Radni Prawa i Sprawiedliwości chcą nadzwyczajnej sesji kieleckiej rady miasta w sprawie pieniędzy dla spółki Korona. Wniosek w tej sprawie złożą w ciągu dwóch najbliższych dni. Według radnych, posiedzenie powinno odbyć się najpóźniej 5. stycznia, zanim zarząd klubu podejmie decyzję o ogłoszeniu upadłości.
Radny Dariusz Kozak przyznaje, że wspólnie z kolegami, którzy głosowali za przyznaniem wsparcia finansowego Koronie, będzie próbował przekonać pozostałych radnych do zmiany decyzji.

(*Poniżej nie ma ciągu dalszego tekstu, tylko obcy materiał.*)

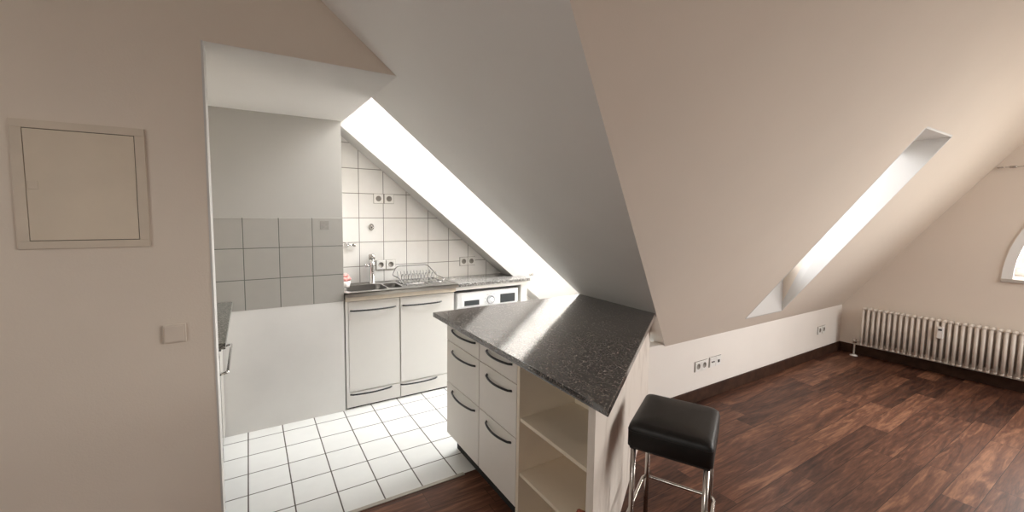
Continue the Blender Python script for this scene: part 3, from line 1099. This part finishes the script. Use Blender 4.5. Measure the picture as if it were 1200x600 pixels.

Według niego, wśród osób głosujących przeciwko dotacji, są także kibice klubu, którzy musieli głosować zgodnie z partyjnym nakazem. – Być może ich nastawienie uda się zmienić w indywidualnych rozmowach, albo podczas spotkania z prezesem Korony – twierdzi radny.
Jacek Michalski dodał, że w sytuacji upadku Korony Kielce, miasto może ponieść koszty przekraczające wstrzymaną dotację. Klub, w przeciwieństwie do upadających firm, nie ma majątku do spieniężenia. Dlatego miasto, jako główny akcjonariusz spółki, będzie zobowiązane do pokrycia roszczeń. Dotyczy to np. ubezpieczyciela, menadżerów, piłkarzy i pracowników.
Lider PiS Krzysztof Lipiec przypomniał, że klub jest elementem promocji regionu. Zaznaczył, że 7 milionów 800 tysięcy złotych, które miały zostać przekazane Koronie przez miasto, to niewielka kwota w porównaniu z potencjalnymi korzyściami.
Na zorganizowanej przez Prawo i Sprawiedliwość konferencji prasowej pojawili się też sympatycy i rzecznik prasowy klubu. Podkreślali wartość szkoleń dla młodych piłkarzy i renomę, jaką aktualnie cieszy się wśród kieleckiej młodzieży jedyny świętokrzyski klub grający w piłkarskiej ekstraklasie.